24.3.06

savage

not eating.
not sleeping.
can't.

18.3.06

sometimes you just suck.

Sometimes I wish that faith and confidence would translate into instant skill building.

For instance, beach volleyball tonight: I was watching people play. I was watching, watching... I could see in my mind how every move will be executed. I was ready. And then the ball came... and then I called -aiya- and then the ball was on the ground.

The same goes for driving and drinking water. But that is probably just me.

Sometimes there is nothing worse than thinking you can do something and then finding out that you can't--I mean, you really can't. Like, the you-suck-so-bad-Hello-Kitty-can-do-it-better type of can't.

But there are worse things in life. Good game my don't-suck friends!

11.3.06

not a mall bitch

Pointy toed high heeled stilettos are in style, people have been crazy about them for a while and in recent months I've also been converted to a fan. For the longest time I've been embarrassed to admit this but it's really just laughable--It's too bad that my leg is too thick for tall boots. (My aunt used to call me Pig-thigh Yan when I was little.) But all winter I've been trying to find a pair that would fit, and I was mentally ready to settle for an ankle boot.

Today I went on a little shopping trip with friends... and... :)
I found a pair that (1) looked good, but more importantly (2) zipped up, and most importantly, (3) looked good on me! ...! But of course there is a downside to this story. (1) The boot is white. I was looking for black for versatility. (2) I'd have to get the store to stretch it a bit so it would zip up good. In order to do that I have to buy the boots that as is don't fit and then have them stretched. Should I trust this or will they turn out weird? (3) They cost $180. About right for leather boots but... it's bling man.

I might just end up getting them.

Any opinions?

2.3.06

birthday

birthday birthday to you
birthday birthday to you
birthday birthday birthday birthday
birthday birthday to you!!!

happy birthday from t.m.y and i :)

1.3.06

stuff, and poo on a stick

tomorrow is my friend's birthday and i would really rather not talk about things better off forgotten but i want to get it off my chest.

more and more i am seeing the karma that is coming back to me. much of what i've done to this friend is now happening to me, and probably less harshly so. i can't help but know that i deserve it; and i am understanding why certain decisions were made, even though i wish they could be undone. i've also realized that injustice is a worse feeling than well deserved punishment; in that i take a sort of underserved comfort. Guilt is up there with injustice too... no comfort there, though. all this has been said, hasn't it?
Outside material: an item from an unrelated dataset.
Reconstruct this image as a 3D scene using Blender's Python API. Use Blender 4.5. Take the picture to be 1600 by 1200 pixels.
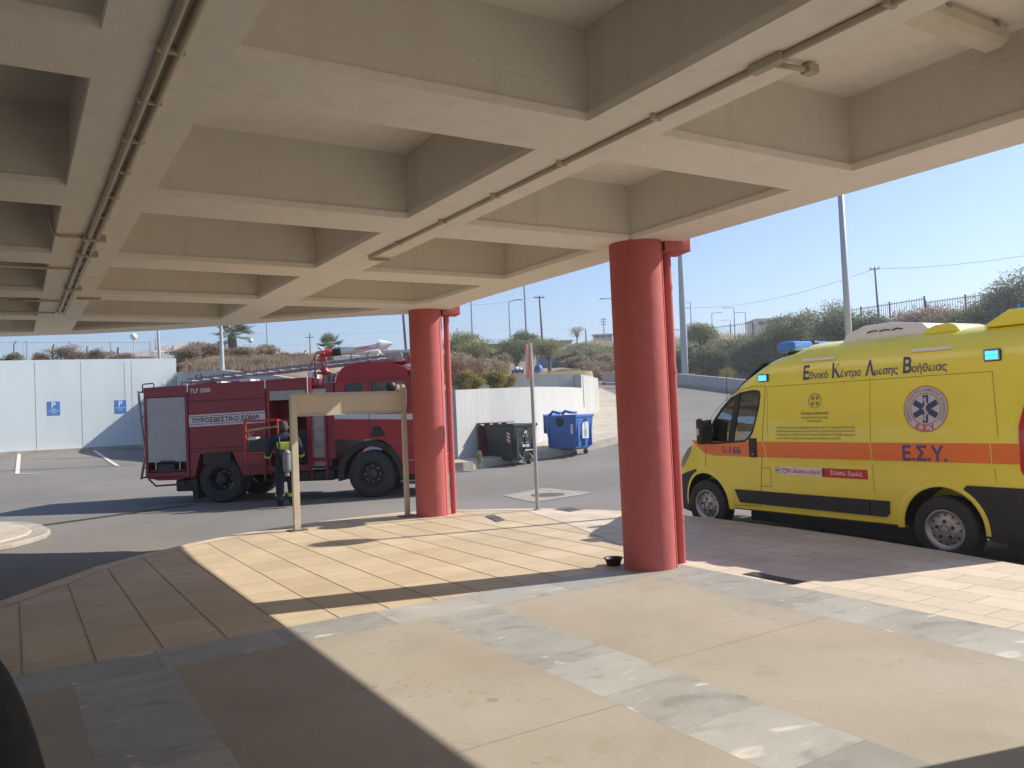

it continues to surprise me how feelings can surface without warning, just when i thought i was beginning to be desensitized. perhaps certain decisions about continued contact should be made? that's what they tell me to do.

why am i blogging right now? because my ex is on his n-th date with his new, legit, acceptable, encourageable, unlike me, etc, love interest. they seem to be doing well. i hope they burn in hell. no, that was a joke. i wish them well, i really do. i can barely stand to say such a thing, and i can barely decide that's the way i think. but i am nice, or try to be, if nothing else.

hopefully, one day, that will be good enough for somebody.

on a much brighter note, a colleague gave me a dilly bar from DQ today! it made me happy. it was a poo on a stick, except it tasted better. not that i know what poo on a stick tastes like.